→ REQUIREMENT
Set down the material below word for word, excluding the pictures.
━━━━━━━━━━━━━━━━━━━━━━━━━━━━━━
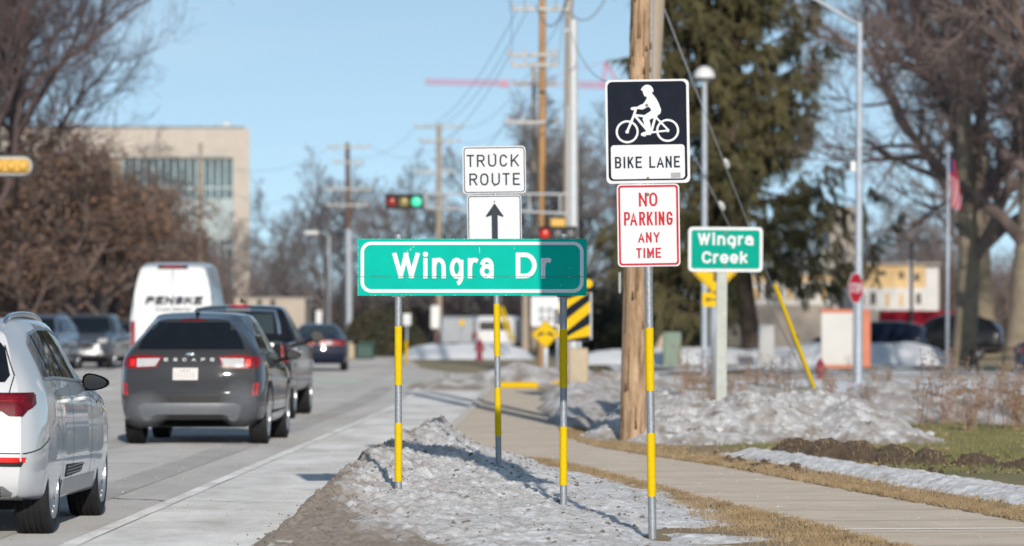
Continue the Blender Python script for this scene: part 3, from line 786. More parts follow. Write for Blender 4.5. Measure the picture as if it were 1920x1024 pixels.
patch('snow_heap', .4, 4.6, 61, 94, .04, .13, heap_fn(L2_, 0, 0, .13, .8, 8.0), M['snow_dirty'], attrs={'dirt': hdirt(.5, .7, .8)}, kind=None,
      label='low brown-grey snow ridge beside the walk, left of the wooden utility pole', cat='snow bank')
L3_ = [(5.0, 68, 1.6, 5, .46), (6.2, 70, 1.6, 5, .55), (7.6, 69, 1.3, 5, .42), (4.2, 72, 1.8, 6, .5), (8.8, 71, 1.6, 4, .34)]
patch('snow_heap', 2.4, 10.8, 62, 79, .045, .12, heap_fn(L3_, 0, 0, .15, .8, 14.0), M['snow_dirty'], attrs={'dirt': hdirt(.55, .7, .8)}, kind=None,
      label='long mottled snow ridge behind the turf with dry weeds sticking out of it', cat='snow bank')
L4_ = [(-1.2, 99.5, 1.2, 3.0, .30), (0.2, 101, 1.5, 3.2, .55), (2.4, 100.5, 1.8, 2.6, .42), (1.6, 104, 1.6, 2, .35)]
patch('snow_heap', -2.9, 4.6, 95.5, 107, .06, .16, heap_fn(L4_, 0, 0, .2, .7, 30.0), M['snow_dirty'], attrs={'dirt': hdirt(.55, .7, .7)}, kind=None,
      label='dark gritty snow pile on the street corner behind the yellow kerb block', cat='snow bank')
# the white snow strip and mud ridge beside the walk
def strip_fn(x, y):
    c = 3.05 + (48.2 - y) * .155; d = x - c
    w = .30 + .16 * sstep(48, 36, y) + .1 * nz(x * 2, y * .7, 4)
    h = .085 * (1 - (abs(d) / w) ** 2) if abs(d) < 2 * w else -.1
    h = min(h, .085 * (50.4 + nz(x * 3, 5, 2) - y))
    if h > -.05: h += .03 * nz(x * 7, y * 5, 2) + .022 * abs(nz(x * 16, y * 7, 9))
    return (turf_z(x, y) + h, 1 if h > -.01 else -1)
patch('snow_strip', 2.3, 7.2, 30, 51, .02, .05, strip_fn, M['snow_dirty'], attrs={'dirt': lambda x, y, z: clamp(-.05 + .5 * nz(x * 5, y * 2.5, 6))}, kind=None,
      label='narrow strip of cleaner white snow running beside the right edge of the walk', cat='snow bank')
def mud_fn(x, y):
    h = -.1
    for cx, cy, ax, ay, hh in ((3.28, 49.6, .30, 1.1, .20), (3.62, 49.1, .32, 1.0, .21), (3.95, 48.6, .32, 1.0, .20), (4.3, 48, .30, .95, .17), (4.62, 47.3, .22, .7, .15), (5.05, 46.6, .26, .6, .12), (5.5, 45.9, .3, .6, .06)):
        q = ((x - cx) / ax) ** 2 + ((y - cy) / ay) ** 2
        if q < 2: h = max(h, hh * (1 - q))
    if h > -.06: h += .05 * abs(nz(x * 8, y * 6, 2)) + .03 * nz(x * 17, y * 9, 5) + .012 * nz(x * 40, y * 22, 1)
    return (turf_z(x, y) + h, 1 if h > 0 else -1)
patch('mud_ridge', 2.8, 6.0, 44, 52, .02, .05, mud_fn, M['mud'], kind=None, label='dark brown ridge of scraped mud between the turf and the white snow strip', cat='mud pile')
# thin snow patches lying on the far turf
def far_snow(x, y):
    n = nz(x * .55, y * .12, 40) + .3 * nz(x * 2, y * .4, 3)
    lim = -.12 if y > 78 else .50
    return (turf_z(x, y) + .01 + .05 * (n - lim), 1 if n > lim else -1)
mb = MB(); mb.add([(2.5, 123, -.012), (60, 123, -.012), (60, 147, -.012), (2.5, 147, -.012)], [(0, 1, 2, 3)]); tag(mb.build('lawn', M['lawn']), kind='structure')
patch('snow_patch', 3.2, 24, 122, 147, .14, .5, lambda x, y: (lambda n: (.01 + .05 * (n - .12), 1 if n > .12 else -1))(nz(x * .4, y * .22, 70) + .3 * nz(x * 1.6, y * .5, 3)), M['snow_clean'], kind='structure')
patch('snow_patch', 3.5, 24, 55, 110, .12, .3, far_snow, M['snow_clean'], kind='structure')

# ---- clear snow banks far off
def far_bank(name, x0, x1, y0, y1, h, label, seed, step=.22):
    cx, cy, ax, ay = (x0 + x1) / 2, (y0 + y1) / 2, (x1 - x0) / 2, (y1 - y0) / 2
    def f(x, y):
        qx = abs((x - cx) / ax); qy = abs((y - cy) / ay)
        k = (1 - qx ** 6) * (1 - qy ** 2.2) if qx < 1.2 and qy < 1.2 else -1
        z = h * k * (.86 + .22 * nz(x * .55, y * .5, seed) + .10 * nz(x * 1.7, y * 1.2, seed)) 
        return (z - .02, 1 if k > 0 else -1)
    return patch(name, x0 - .2, x1 + .2, y0 - .2, y1 + .2, step, step * 1.3, f, M['snow_clean'], kind=None, label=label, cat='snow bank')
far_bank('snow_bank', 9.5, 15.6, 148, 154, .95, 'white snow bank in shade and sun in front of the parked blue car', 1)
far_bank('snow_bank', 1.9, 12.6, 152, 157, .62, 'low white snow bank below the pale building behind the spruce trunk', 5)
far_bank('snow_bank', -4.6, .9, 172, 178, .68, 'bright white snow bank at the end of the road below the grey van', 9)

# ---- grass, clods, grit: nobody could count these
def scatter_blades(name, n, pick, hmin, hmax, m, lean=.8, w=.004):
    vs = []; fs = []
    q = random.Random(len(name) * 7 + n)
    for _ in range(n):
        p = pick(q)
        if p is None: continue
        x, y, z = p; h = q.uniform(hmin, hmax); a = q.uniform(0, 2 * PI); l = q.uniform(.1, lean) * h
        dx, dy = math.cos(a) * l, math.sin(a) * l; b = len(vs); ww = w * q.uniform(.6, 1.5)
        vs += [(x - ww, y, z), (x + ww, y, z), (x + dx * .55 + ww * .6, y + dy * .5, z + h * .65), (x + dx * .55 - ww * .6, y + dy * .5, z + h * .65), (x + dx, y + dy, z + h * .9)]
        fs += [(b, b + 1, b + 2, b + 3), (b + 3, b + 2, b + 4)]
    mb = MB(); mb.add(vs, fs); o = mb.build(name, m, fix=False); return tag(o, kind='stuff')
def pick_tan(q):
    if q.random() < .5:
        y = q.uniform(27, 62); x = wr(y) + abs(q.gauss(0, .45)) + .0
    else:
        y = q.uniform(26, 48); x = wl(y) - abs(q.gauss(0, .38))
    if q.random() < .12: x = wr(y) + q.uniform(-.05, .08)
    if x < kerb(y): return None
    if nz(x * 5, y * 2.5, 8) + .35 * nz(x * 14, y * 7, 3) < -.08 and q.random() < .85: return None
    return (x, y, turf_z(x, y) - .004)
tag(scatter_blades('dead_grass', 60000, pick_tan, .012, .06, M['blade_tan'], 1.6, .0035), 'matted dead tan grass along both edges of the walk', 'grass')
def pick_green(q):
    y = q.uniform(40, 66); x = wr(y) + 1.3 + q.random() * 7
    if y < 44 + (x - 5) * -1.5: return None
    if q.random() > green_at(x, y) + .12: return None
    return (x, y, turf_z(x, y) - .004)
tag(scatter_blades('grass', 46000, pick_green, .02, .06, M['blade_green'], .9, .005), 'short green grass of the park lawn beyond the mud ridge', 'grass')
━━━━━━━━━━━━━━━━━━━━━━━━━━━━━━
→ WRITTEN ANSWER
Continue the Blender Python script for this scene: part 3, from line 786. More parts follow. Write for Blender 4.5. Measure the picture as if it were 1920x1024 pixels.
patch('snow_heap', .4, 4.6, 61, 94, .04, .13, heap_fn(L2_, 0, 0, .13, .8, 8.0), M['snow_dirty'], attrs={'dirt': hdirt(.5, .7, .8)}, kind=None,
      label='low brown-grey snow ridge beside the walk, left of the wooden utility pole', cat='snow bank')
L3_ = [(5.0, 68, 1.6, 5, .46), (6.2, 70, 1.6, 5, .55), (7.6, 69, 1.3, 5, .42), (4.2, 72, 1.8, 6, .5), (8.8, 71, 1.6, 4, .34)]
patch('snow_heap', 2.4, 10.8, 62, 79, .045, .12, heap_fn(L3_, 0, 0, .15, .8, 14.0), M['snow_dirty'], attrs={'dirt': hdirt(.55, .7, .8)}, kind=None,
      label='long mottled snow ridge behind the turf with dry weeds sticking out of it', cat='snow bank')
L4_ = [(-1.2, 99.5, 1.2, 3.0, .30), (0.2, 101, 1.5, 3.2, .55), (2.4, 100.5, 1.8, 2.6, .42), (1.6, 104, 1.6, 2, .35)]
patch('snow_heap', -2.9, 4.6, 95.5, 107, .06, .16, heap_fn(L4_, 0, 0, .2, .7, 30.0), M['snow_dirty'], attrs={'dirt': hdirt(.55, .7, .7)}, kind=None,
      label='dark gritty snow pile on the street corner behind the yellow kerb block', cat='snow bank')
# the white snow strip and mud ridge beside the walk
def strip_fn(x, y):
    c = 3.05 + (48.2 - y) * .155; d = x - c
    w = .30 + .16 * sstep(48, 36, y) + .1 * nz(x * 2, y * .7, 4)
    h = .085 * (1 - (abs(d) / w) ** 2) if abs(d) < 2 * w else -.1
    h = min(h, .085 * (50.4 + nz(x * 3, 5, 2) - y))
    if h > -.05: h += .03 * nz(x * 7, y * 5, 2) + .022 * abs(nz(x * 16, y * 7, 9))
    return (turf_z(x, y) + h, 1 if h > -.01 else -1)
patch('snow_strip', 2.3, 7.2, 30, 51, .02, .05, strip_fn, M['snow_dirty'], attrs={'dirt': lambda x, y, z: clamp(-.05 + .5 * nz(x * 5, y * 2.5, 6))}, kind=None,
      label='narrow strip of cleaner white snow running beside the right edge of the walk', cat='snow bank')
def mud_fn(x, y):
    h = -.1
    for cx, cy, ax, ay, hh in ((3.28, 49.6, .30, 1.1, .20), (3.62, 49.1, .32, 1.0, .21), (3.95, 48.6, .32, 1.0, .20), (4.3, 48, .30, .95, .17), (4.62, 47.3, .22, .7, .15), (5.05, 46.6, .26, .6, .12), (5.5, 45.9, .3, .6, .06)):
        q = ((x - cx) / ax) ** 2 + ((y - cy) / ay) ** 2
        if q < 2: h = max(h, hh * (1 - q))
    if h > -.06: h += .05 * abs(nz(x * 8, y * 6, 2)) + .03 * nz(x * 17, y * 9, 5) + .012 * nz(x * 40, y * 22, 1)
    return (turf_z(x, y) + h, 1 if h > 0 else -1)
patch('mud_ridge', 2.8, 6.0, 44, 52, .02, .05, mud_fn, M['mud'], kind=None, label='dark brown ridge of scraped mud between the turf and the white snow strip', cat='mud pile')
# thin snow patches lying on the far turf
def far_snow(x, y):
    n = nz(x * .55, y * .12, 40) + .3 * nz(x * 2, y * .4, 3)
    lim = -.12 if y > 78 else .50
    return (turf_z(x, y) + .01 + .05 * (n - lim), 1 if n > lim else -1)
mb = MB(); mb.add([(2.5, 123, -.012), (60, 123, -.012), (60, 147, -.012), (2.5, 147, -.012)], [(0, 1, 2, 3)]); tag(mb.build('lawn', M['lawn']), kind='structure')
patch('snow_patch', 3.2, 24, 122, 147, .14, .5, lambda x, y: (lambda n: (.01 + .05 * (n - .12), 1 if n > .12 else -1))(nz(x * .4, y * .22, 70) + .3 * nz(x * 1.6, y * .5, 3)), M['snow_clean'], kind='structure')
patch('snow_patch', 3.5, 24, 55, 110, .12, .3, far_snow, M['snow_clean'], kind='structure')

# ---- clear snow banks far off
def far_bank(name, x0, x1, y0, y1, h, label, seed, step=.22):
    cx, cy, ax, ay = (x0 + x1) / 2, (y0 + y1) / 2, (x1 - x0) / 2, (y1 - y0) / 2
    def f(x, y):
        qx = abs((x - cx) / ax); qy = abs((y - cy) / ay)
        k = (1 - qx ** 6) * (1 - qy ** 2.2) if qx < 1.2 and qy < 1.2 else -1
        z = h * k * (.86 + .22 * nz(x * .55, y * .5, seed) + .10 * nz(x * 1.7, y * 1.2, seed)) 
        return (z - .02, 1 if k > 0 else -1)
    return patch(name, x0 - .2, x1 + .2, y0 - .2, y1 + .2, step, step * 1.3, f, M['snow_clean'], kind=None, label=label, cat='snow bank')
far_bank('snow_bank', 9.5, 15.6, 148, 154, .95, 'white snow bank in shade and sun in front of the parked blue car', 1)
far_bank('snow_bank', 1.9, 12.6, 152, 157, .62, 'low white snow bank below the pale building behind the spruce trunk', 5)
far_bank('snow_bank', -4.6, .9, 172, 178, .68, 'bright white snow bank at the end of the road below the grey van', 9)

# ---- grass, clods, grit: nobody could count these
def scatter_blades(name, n, pick, hmin, hmax, m, lean=.8, w=.004):
    vs = []; fs = []
    q = random.Random(len(name) * 7 + n)
    for _ in range(n):
        p = pick(q)
        if p is None: continue
        x, y, z = p; h = q.uniform(hmin, hmax); a = q.uniform(0, 2 * PI); l = q.uniform(.1, lean) * h
        dx, dy = math.cos(a) * l, math.sin(a) * l; b = len(vs); ww = w * q.uniform(.6, 1.5)
        vs += [(x - ww, y, z), (x + ww, y, z), (x + dx * .55 + ww * .6, y + dy * .5, z + h * .65), (x + dx * .55 - ww * .6, y + dy * .5, z + h * .65), (x + dx, y + dy, z + h * .9)]
        fs += [(b, b + 1, b + 2, b + 3), (b + 3, b + 2, b + 4)]
    mb = MB(); mb.add(vs, fs); o = mb.build(name, m, fix=False); return tag(o, kind='stuff')
def pick_tan(q):
    if q.random() < .5:
        y = q.uniform(27, 62); x = wr(y) + abs(q.gauss(0, .45)) + .0
    else:
        y = q.uniform(26, 48); x = wl(y) - abs(q.gauss(0, .38))
    if q.random() < .12: x = wr(y) + q.uniform(-.05, .08)
    if x < kerb(y): return None
    if nz(x * 5, y * 2.5, 8) + .35 * nz(x * 14, y * 7, 3) < -.08 and q.random() < .85: return None
    return (x, y, turf_z(x, y) - .004)
tag(scatter_blades('dead_grass', 60000, pick_tan, .012, .06, M['blade_tan'], 1.6, .0035), 'matted dead tan grass along both edges of the walk', 'grass')
def pick_green(q):
    y = q.uniform(40, 66); x = wr(y) + 1.3 + q.random() * 7
    if y < 44 + (x - 5) * -1.5: return None
    if q.random() > green_at(x, y) + .12: return None
    return (x, y, turf_z(x, y) - .004)
tag(scatter_blades('grass', 46000, pick_green, .02, .06, M['blade_green'], .9, .005), 'short green grass of the park lawn beyond the mud ridge', 'grass')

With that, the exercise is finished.